Sunday, August 3, 2008

The Alchemy of Stone (2008)

The Alchemy of Stone is the newest novel by Ekaterina Sedia, author of The Secret History of Moscow, who was also kind enough to provide the story Amber Ships for us here. According to the publisher's blurb:
Mattie, an intelligent automaton skilled in the use of alchemy, finds herself caught in the middle of a conflict between gargoyles, the Mechanics, and the Alchemists. With the old order quickly giving way to the new, Mattie discovers powerful and dangerous secrets - secrets that can completely alter the balance of power in the city of Ayona. However, this doesn't sit well with Loharri, the Mechanic who created Mattie and still has the key to her heart - literally!

If you read the aforementioned Amber Ships, then you already have an appreciation for Sedia's thick and descriptive writing style. Little escapes detailed notice in her heavily textured and atmospheric world. There is an overwhelming sense of claustrophobia in her city, pushing in on the reader with its scents and lingering, musky, smokey stimuli.

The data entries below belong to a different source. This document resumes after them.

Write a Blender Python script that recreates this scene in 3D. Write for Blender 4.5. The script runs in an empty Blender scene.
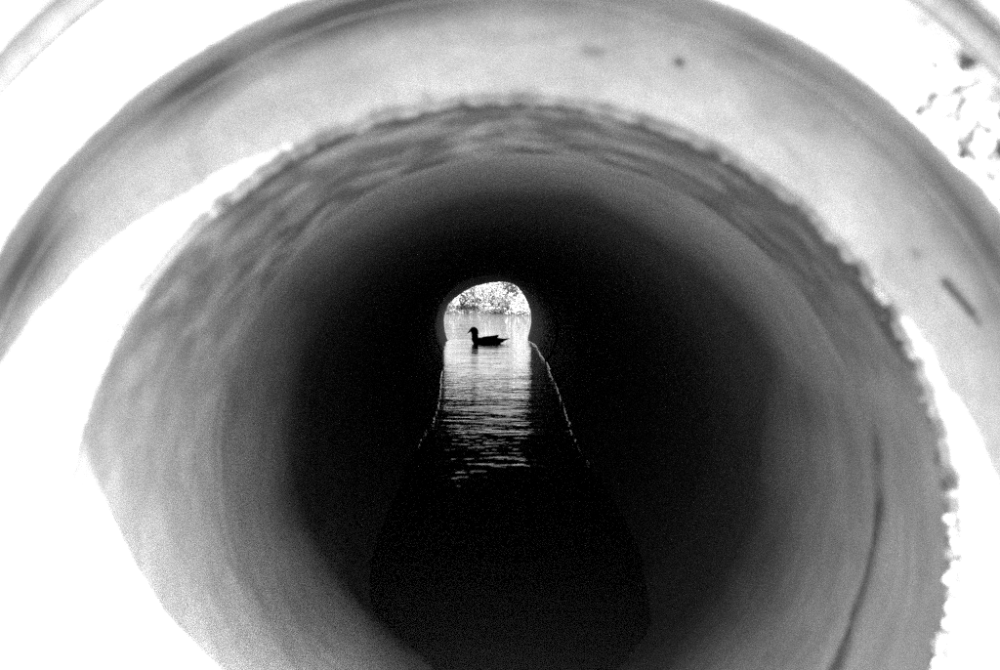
import bpy, bmesh, math, random
from mathutils import Vector, noise
import numpy as np
random.seed(7)
S = bpy.context.scene
C = S.collection
R = math.radians

# ------------------------------------------------------------------ camera
F = 972.0                       # focal length in pixels of the 1000 px wide photo
cam_d = bpy.data.cameras.new('camera'); cam = bpy.data.objects.new('camera', cam_d); C.objects.link(cam)
cam_d.sensor_width = 36; cam_d.lens = 36*F/1000
cam.location = (0, 0, 0)
cam.rotation_euler = (R(90), 0, 0)
cam_d.shift_y = -(335-292)/1000
cam_d.clip_start = 0.02; cam_d.clip_end = 2000
cam_d.dof.use_dof = True; cam_d.dof.focus_distance = 12.0; cam_d.dof.aperture_fstop = 4.0
S.camera = cam

# ------------------------------------------------------------------ light
SUN = Vector((-.63, 1.0, -2.15)).normalized()      # the way the light travels
el = math.asin(-SUN.z); az = math.atan2(-SUN.x, -SUN.y)
w = bpy.data.worlds.new('World'); S.world = w; w.use_nodes = True
nt = w.node_tree; nt.nodes.clear()
sky = nt.nodes.new('ShaderNodeTexSky'); sky.sky_type = 'NISHITA'; sky.sun_disc = False
sky.sun_elevation = el; sky.sun_rotation = az; sky.air_density = 1.0; sky.dust_density = 6.0
bw = nt.nodes.new('ShaderNodeRGBToBW'); bg = nt.nodes.new('ShaderNodeBackground'); bg.inputs['Strength'].default_value = .15
wo = nt.nodes.new('ShaderNodeOutputWorld')
nt.links.new(sky.outputs[0], bw.inputs[0]); nt.links.new(bw.outputs[0], bg.inputs[0]); nt.links.new(bg.outputs[0], wo.inputs[0])
sd = bpy.data.lights.new('sun', 'SUN'); sd.energy = 4.5; sd.angle = R(.6); sd.color = (1, 1, 1)
so = bpy.data.objects.new('sun', sd); C.objects.link(so); so.rotation_euler = SUN.to_track_quat('-Z', 'Y').to_euler()
so.location = (3, -4, 9)
S.view_settings.view_transform = 'Standard'; S.view_settings.look = 'None'
S.view_settings.exposure = 2.45; S.view_settings.gamma = 1; S.view_settings.use_curve_mapping = False
S.cycles.use_denoising = False
S.cycles.max_bounces = 12; S.cycles.diffuse_bounces = 6; S.cycles.glossy_bounces = 6
S.cycles.sample_clamp_indirect = 6
S.cycles.caustics_reflective = False; S.cycles.caustics_refractive = False

# ------------------------------------------------------------------ helpers
def link(name, me, mat, parent=None):
    o = bpy.data.objects.new(name, me); C.objects.link(o)
    if mat: me.materials.append(mat)
    if parent: o.parent = parent
    return o
def mesh(name, vs, fs, mat, parent=None, smooth=True, uvs=None):
    me = bpy.data.meshes.new(name); me.from_pydata([tuple(v) for v in vs], [], fs)
    if uvs is not None:
        l = me.uv_layers.new(name='UVMap')
        for i, lp in enumerate(me.loops): l.data[i].uv = uvs[i]
    me.polygons.foreach_set('use_smooth', [smooth]*len(me.polygons)); me.update()
    return link(name, me, mat, parent)
def tag(o, label=None, cat=None, group=None, kind=None):
    for k, v in (('label', label), ('category', cat), ('group', group), ('kind', kind)):
        if v: o[k] = v
    return o
def empty(name, loc):
    o = bpy.data.objects.new(name, None); C.objects.link(o); o.location = loc; o.empty_display_size = .1
    return o
def fb(x, y, z=0., octv=4):
    v = 0; a = 1.; t = 0
    for k in range(octv):
        v += a*noise.noise(Vector((x, y, z+k*7.3))); t += a; a *= .55; x *= 2.07; y *= 2.07
    return v/t*1.6

class N:
    """small node-tree writer"""
    def __init__(s, name):
        s.m = bpy.data.materials.new(name); s.m.use_nodes = True; s.t = s.m.node_tree
        s.b = s.t.nodes['Principled BSDF']; s.o = s.t.nodes['Material Output']
    def n(s, typ, **kw):
        x = s.t.nodes.new(typ)
        for k, v in kw.items():
            if isinstance(k, str) and hasattr(x, k): setattr(x, k, v)
        return x
    def l(s, a, b): s.t.links.new(a, b)
    def set(s, inp, v):
        if isinstance(v, (int, float, tuple)): inp.default_value = v
        else: s.l(v, inp)
    def math(s, op, a, b=0., c=0.):
        x = s.n('ShaderNodeMath', operation=op)
        for i, v in enumerate((a, b, c)): s.set(x.inputs[i], v)
        return x.outputs[0]
    def coord(s, uv=True, scale=(1, 1, 1), loc=(0, 0, 0)):
        tc = s.n('ShaderNodeTexCoord'); mp = s.n('ShaderNodeMapping')
        s.l(tc.outputs['UV' if uv else 'Object'], mp.inputs[0]); mp.inputs['Scale'].default_value = scale
        mp.inputs['Location'].default_value = loc
        return mp.outputs[0]
    def noise(s, vec, scale, detail=4, rough=.55, dist=0.):
        x = s.n('ShaderNodeTexNoise'); s.l(vec, x.inputs['Vector'])
        x.inputs['Scale'].default_value = scale; x.inputs['Detail'].default_value = detail
        x.inputs['Roughness'].default_value = rough; x.inputs['Distortion'].default_value = dist
        return x.outputs['Fac']
    def map(s, v, a, b, c, d):
        x = s.n('ShaderNodeMapRange'); s.set(x.inputs[0], v)
        for i, q in enumerate((a, b, c, d)): x.inputs[i+1].default_value = q
        return x.outputs[0]
    def grey(s, v):
        x = s.n('ShaderNodeCombineColor')
        for i in range(3): s.l(v, x.inputs[i])
        s.l(x.outputs[0], s.b.inputs['Base Color'])
    def bump(s, h, dist, strength=1.):
        x = s.n('ShaderNodeBump'); x.inputs['Distance'].default_value = dist; x.inputs['Strength'].default_value = strength
        s.l(h, x.inputs['Height']); s.l(x.outputs[0], s.b.inputs['Normal'])

def flat(name, v, rough=.8, spec=.3, var=.25, scale=20.):
    a = N(name); c = a.coord(False)
    n_ = a.noise(c, scale, 5, .6)
    a.grey(a.map(n_, .3, .7, v*(1-var), v*(1+var)))
    a.b.inputs['Roughness'].default_value = rough; a.b.inputs['Specular IOR Level'].default_value = spec
    return a

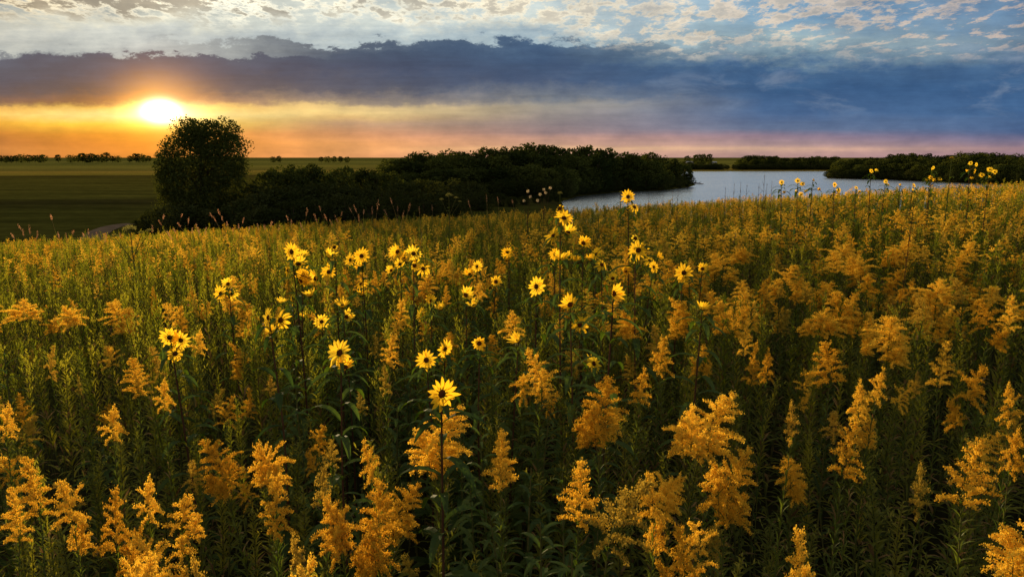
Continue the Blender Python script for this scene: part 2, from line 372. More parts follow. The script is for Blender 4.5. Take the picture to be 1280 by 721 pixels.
wm.node_tree.links.new(bn.outputs[0], b.inputs['Normal'])
gl = q.n('ShaderNodeBsdfGlossy'); gl.inputs['Roughness'].default_value = 0.22; gl.inputs[0].default_value = (0.86, 0.93, 0.98, 1); wm.node_tree.links.new(bn.outputs[0], gl.inputs['Normal'])
mg = q.n('ShaderNodeMixShader'); mg.inputs[0].default_value = 0.85; wm.node_tree.links.new(b.outputs[0], mg.inputs[1]); wm.node_tree.links.new(gl.outputs[0], mg.inputs[2])
wm.node_tree.links.new(mg.outputs[0], wm.node_tree.nodes['Material Output'].inputs[0])
me = bpy.data.meshes.new('lake_water'); me.from_pydata([(x, y, 0.0) for x, y in [((p[0]), (p[1])) for p in lake]], [], [tuple(range(len(lake)))]); me.materials.append(wm)
tag(link('lake_water', me), kind='structure')

# gravel track in the valley
mb = MB(); pts = [at_plane(a, c, PLAIN) for a, c in [(112, 303), (118, 295), (127, 288.5), (139, 284), (152, 281.3), (166, 279.8)]]
sm = []
for i in range(len(pts) - 1):
    for t in np.linspace(0, 1, 8, endpoint=False): sm.append(pts[i].lerp(pts[i+1], t))
sm.append(pts[-1]); vs = []; fs = []
for i, p in enumerate(sm):
    d = (sm[min(i+1, len(sm)-1)] - sm[max(i-1, 0)]).normalized(); n_ = Vector((-d.y, d.x, 0)) * 1.6
    for sgn in (-1, 1):
        v = p + n_ * sgn; vs.append((v.x, v.y, ground(v.x, v.y) + 0.05))
for i in range(len(sm) - 1): fs.append((2*i, 2*i+1, 2*i+3, 2*i+2))
mb.add(vs, fs); tag(link('gravel_path', mb.mesh('gravel_path', plain('gravel', (0.07, 0.055, 0.042), (0.13, 0.10, 0.075), 0.6))), kind='structure')

# ------------------------------------------------------------------ trees
def tree_meshes(name, seed, h=12.0, w=10.0, nclump=34, per=90, leaf=0.42, low=0.12, top=1.0, square=0.0, mat='crown', limbs=7, skew=0.0):
    r = np.random.default_rng(seed); rr = random.Random(seed)
    tb = MB(); lean = Vector((rr.uniform(-.04, .04), rr.uniform(-.04, .04), 0)) * h
    tp = [Vector((0, 0, -0.3)), Vector((lean.x*.2, lean.y*.2, h*.22)), Vector((lean.x*.6, lean.y*.6, h*.5)), Vector((lean.x, lean.y, h*.85))]
    tr = 0.022 * h; tb.tube(tp, [tr*1.25, tr*.85, tr*.5, tr*.12], 8)
    cl = []
    for i in range(nclump):
        u = (i + 0.5) / nclump; a = i * 2.39996 + rr.uniform(-.5, .5)
        zz = low + (top - low) * u
        prof = math.sin(math.pi * min(1, max(0, (zz - low * 0.6) / (1.06 - low * 0.6)))) ** (0.55 if not square else 0.40)
        rad = w * 0.5 * prof * rr.choice([1.0, .85, .95, .5]) * rr.uniform(.82, 1.04)
        c = Vector((rad * .82 * math.cos(a) + skew * w * max(0, zz - .45), rad * .82 * math.sin(a), zz * h * 0.95 + rr.uniform(-.03, .03) * h)); cl.append(c)
    for i in range(limbs):
        c = cl[int((i + .5) * nclump / limbs) % nclump]; s0 = tp[1].lerp(tp[2], rr.random()) if rr.random() < .6 else tp[2]
        mid = s0.lerp(c, .5) + Vector((0, 0, h * .03)); tb.tube([s0, mid, c], [tr*.42, tr*.25, tr*.06], 5)
    cb = MB(); cen = []
    for c in cl:
        cr = w * rr.uniform(.11, .19); k = int(per * rr.uniform(.7, 1.3))
        d = r.normal(size=(k, 3)); d /= np.linalg.norm(d, axis=1)[:, None]; d *= (r.uniform(0.25, 1.0, k) ** 0.5)[:, None] * cr
        d[:, 2] *= .8; cen.append(np.array(c) + d)
    # loose twigs reaching past the clumps
    k = int(nclump * per * 0.16); d = r.normal(size=(k, 3)); d /= np.linalg.norm(d, axis=1)[:, None]
    zc = h * (low + top) / 2; hh = h * (top - low) / 2
    d = d * (r.uniform(.75, 1.04, k))[:, None] * np.array([w * .48, w * .48, hh]) + np.array([0, 0, zc]); d[:, 0] += skew * w * np.maximum(0, d[:, 2] / h - .45); d[:, :2] *= (1 - .55 * np.maximum(0, d[:, 2] / h - .8) * 2)[:, None] if square else 1; cen.append(d[d[:, 2] > h*low])
    cen = np.concatenate(cen); cen[:, 2] = np.maximum(cen[:, 2], 0.15)
    cb.quads(rand_quads(cen, leaf, r))
    return tb.mesh(name + '_trunk', M['bark'], True), cb.mesh(name + '_crown', M[mat])
WOOD = [tree_meshes('wood%d' % i, 100 + i, 12, w, nc, 62, .62, low) for i, (w, nc, low) in enumerate([(10, 40, .08), (9, 38, .05), (11.5, 46, .1), (8.5, 34, .04), (10.5, 42, .08), (9.5, 36, .03)])]
SHRUB = [tree_meshes('shrub%d' % i, 200 + i, 6, w, 30, 80, .34, .02, mat='crown2') for i, w in enumerate([7, 6, 8])]
FAR = [tree_meshes('far%d' % i, 300 + i, 11, w, 22, 22, 1.2, lo, mat='crown') for i, (w, lo) in enumerate([(11, .14), (9, .2), (14, .06)])]
def tree(kind, x, y, top_z=None, h=None, w=1.0, label='', cat='tree', group=None, name='broadleaf_tree', base_h=12.0, rz=None):
    z = ground(x, y)
    hh = (top_z - z) if top_z is not None else h
    hh = max(hh, 1.0)
    root = empty(name, (x, y, z), random.uniform(0, 6.28) if rz is None else rz)
    k = hh / base_h; root.scale = (k * w, k * w, k)
    link('trunk', kind[0], root); link('crown', kind[1], root); tag(root, label, cat, group); return root

# the big tree in front of the sun
bt = at_depth(255.5, 285, 108.0)
BIG = tree_meshes('big', 5, 17.5, 14.3, 150, 330, .29, .02, .985, square=1, mat='crown', limbs=22, skew=.26)
zb = ground(bt.x, bt.y); topz = at_depth(256, 149, 108).z
t = tree(BIG, bt.x, bt.y, topz, label='tall round-topped tree standing alone in front of the low sun', cat='tree', name='cottonwood_tree', base_h=17.5, rz=0.0)
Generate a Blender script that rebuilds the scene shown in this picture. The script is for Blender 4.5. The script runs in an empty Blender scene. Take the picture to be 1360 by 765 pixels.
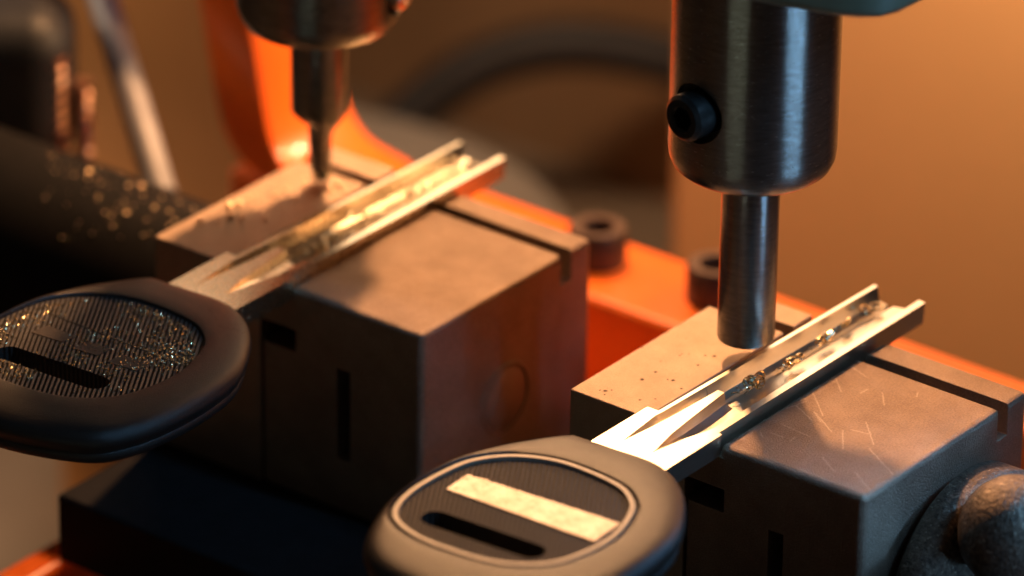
import bpy, bmesh, math, random
from mathutils import Vector, Matrix, noise
rnd = random.Random(7)
SC = bpy.context.scene
COL = SC.collection
def R(d): return math.radians(d)

# ------------------------------------------------------------------ materials
def newmat(name):
    m = bpy.data.materials.new(name); m.use_nodes = True
    nt = m.node_tree
    for n in list(nt.nodes): nt.nodes.remove(n)
    o = nt.nodes.new('ShaderNodeOutputMaterial'); p = nt.nodes.new('ShaderNodeBsdfPrincipled')
    nt.links.new(p.outputs[0], o.inputs[0])
    return m, nt, p

def surf(name, col, rough=.5, metal=0., col2=None, nscale=6., grain=0., gscale=60., rvar=.1, aniso=0., spec=.5,
         stretch=(1, 1, 1), specks=None, scratch=0., coat=0., mottle=0.):
    """one procedural surface: two-tone large noise, roughness variation, fine grain bump, optional specks / scratches"""
    m, nt, p = newmat(name)
    N, L = nt.nodes, nt.links
    tc = N.new('ShaderNodeTexCoord')
    mp = N.new('ShaderNodeMapping'); mp.inputs['Scale'].default_value = stretch
    L.new(tc.outputs['Object'], mp.inputs[0])
    n1 = N.new('ShaderNodeTexNoise'); n1.inputs['Scale'].default_value = nscale; n1.inputs['Detail'].default_value = 6
    n1.inputs['Roughness'].default_value = .65
    L.new(mp.outputs[0], n1.inputs[0])
    rp = N.new('ShaderNodeValToRGB')
    rp.color_ramp.elements[0].position = .3; rp.color_ramp.elements[1].position = .72
    c2 = col2 or tuple(c * .72 for c in col)
    rp.color_ramp.elements[0].color = (*c2, 1); rp.color_ramp.elements[1].color = (*col, 1)
    fac = n1.outputs['Fac']
    if mottle:
        nf = N.new('ShaderNodeTexNoise'); nf.inputs['Scale'].default_value = gscale * .9; nf.inputs['Detail'].default_value = 3; nf.inputs['Roughness'].default_value = .6
        L.new(tc.outputs['Object'], nf.inputs[0])
        ma = N.new('ShaderNodeMath'); ma.operation = 'MULTIPLY_ADD'; ma.inputs[1].default_value = mottle; ma.inputs[2].default_value = -.5 * mottle
        L.new(nf.outputs['Fac'], ma.inputs[0])
        mb_ = N.new('ShaderNodeMath'); mb_.operation = 'ADD'; L.new(ma.outputs[0], mb_.inputs[0]); L.new(fac, mb_.inputs[1]); fac = mb_.outputs[0]
    L.new(fac, rp.inputs[0])
    cout = rp.outputs[0]
    if specks:
        vo = N.new('ShaderNodeTexNoise'); vo.inputs['Scale'].default_value = specks[0]; vo.inputs['Detail'].default_value = 1
        L.new(tc.outputs['Object'], vo.inputs[0])
        r2 = N.new('ShaderNodeValToRGB')
        r2.color_ramp.elements[0].position = specks[1]; r2.color_ramp.elements[1].position = specks[1] + .03
        r2.color_ramp.elements[0].color = (0, 0, 0, 1); r2.color_ramp.elements[1].color = (1, 1, 1, 1)
        L.new(vo.outputs['Fac'], r2.inputs[0])
        mx = N.new('ShaderNodeMixRGB'); mx.inputs['Color2'].default_value = (*specks[2], 1)
        L.new(r2.outputs[0], mx.inputs['Fac']); L.new(cout, mx.inputs['Color1']); cout = mx.outputs[0]
    L.new(cout, p.inputs['Base Color'])
    mr = N.new('ShaderNodeMapRange')
    mr.inputs['To Min'].default_value = max(.03, rough - rvar); mr.inputs['To Max'].default_value = rough + rvar
    n2 = N.new('ShaderNodeTexNoise'); n2.inputs['Scale'].default_value = nscale * 2.7; n2.inputs['Detail'].default_value = 5
    L.new(mp.outputs[0], n2.inputs[0]); L.new(n2.outputs['Fac'], mr.inputs[0]); L.new(mr.outputs[0], p.inputs['Roughness'])
    p.inputs['Metallic'].default_value = metal
    p.inputs['Specular IOR Level'].default_value = spec
    p.inputs['Coat Weight'].default_value = coat
    if aniso:
        p.inputs['Anisotropic'].default_value = aniso; p.inputs['Anisotropic Rotation'].default_value = .25
        tg = N.new('ShaderNodeTangent'); tg.direction_type = 'RADIAL'; tg.axis = 'Z'
        L.new(tg.outputs[0], p.inputs['Tangent'])
    if grain:
        n3 = N.new('ShaderNodeTexNoise'); n3.inputs['Scale'].default_value = gscale; n3.inputs['Detail'].default_value = 4
        n3.inputs['Roughness'].default_value = .7
        L.new(mp.outputs[0], n3.inputs[0])
        bp = N.new('ShaderNodeBump'); bp.inputs['Strength'].default_value = grain; bp.inputs['Distance'].default_value = .02
        h = n3.outputs['Fac']
        if scratch:
            wv = N.new('ShaderNodeTexNoise'); wv.inputs['Scale'].default_value = 3; wv.inputs['Detail'].default_value = 2
            ms = N.new('ShaderNodeMapping'); ms.inputs['Scale'].default_value = (14, .5, 1); ms.inputs['Rotation'].default_value = (0, 0, R(35))
            L.new(tc.outputs['Object'], ms.inputs[0]); L.new(ms.outputs[0], wv.inputs[0])
            ad = N.new('ShaderNodeMath'); ad.operation = 'MULTIPLY_ADD'; ad.inputs[1].default_value = scratch
            L.new(wv.outputs['Fac'], ad.inputs[0]); L.new(h, ad.inputs[2]); h = ad.outputs[0]
        L.new(h, bp.inputs['Height']); L.new(bp.outputs[0], p.inputs['Normal'])
    return m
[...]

Within the city, Sedia covers a great deal of dramatic ground. The Alchemy of Stone is ultimately a web of allegories for the perfectly ordinary lying beneath a fantastic world of living gargoyles, alechmist automatons, men who capture ghosts within themselves and the giant contraptions of mechanic-kings. She charts the transition of a society from a hereditary aristocracy through revolutionary ferment while, via the political intrigues between mechanics and alchemists, the passing from a more romantic, rural age of traditional wisdom to a modern age of heavy industry and its deleterious effects on society.

The most potent moments for this reviwer were those that dealt with issues of prejudice and descrimination. The heroine Mattie has made good (or was made good) as an emancpiated female automaton, and that position allows her to experience and observe the dynamics of racism. On the one hand she is filled with revulsion at the mindless automatons who go about their slavish labours while on the other she objects to the racial epithet "clunker" being shouted at her. Mattie is accepted within both the alchemist and mechanic parties, but only because she is seen as inconsequential. She is savvy enough, however, to use the prejudice to her advantage when straddling the social order between the elite and the underclass of women and workers.

The universality of her allegory provides the only meaningful fault with Sedia's novel, being that the setting is itself inconsequential. The imaginative "Steampunk" world isn't really made use of. The automatons, the gargoyles, the lizard-wagons, the Soul-Smoker, the alechmists end up being window dressing to a story that could be told with a minimum of change in any society, real or fictional, mirroring the last two centuries' political, social and economic upheavals.

There is certainly a fine line between crafting a timeless tale and making use of a genre in such a way that the story couldn't be sensible in any other setting. If we take The Alchemy of Stone as an attempt to weigh in on the question, it would seem that Sedia threw down with timeless universality. However, there is certainly no shortage of novels, especially in Science Fiction, that are so genre-specific that they become incomprehensibly mired in jargon and abstractions. As a story of racial descrimination and the effects of technology on the worker, it is a worthy and richly descriptive novel.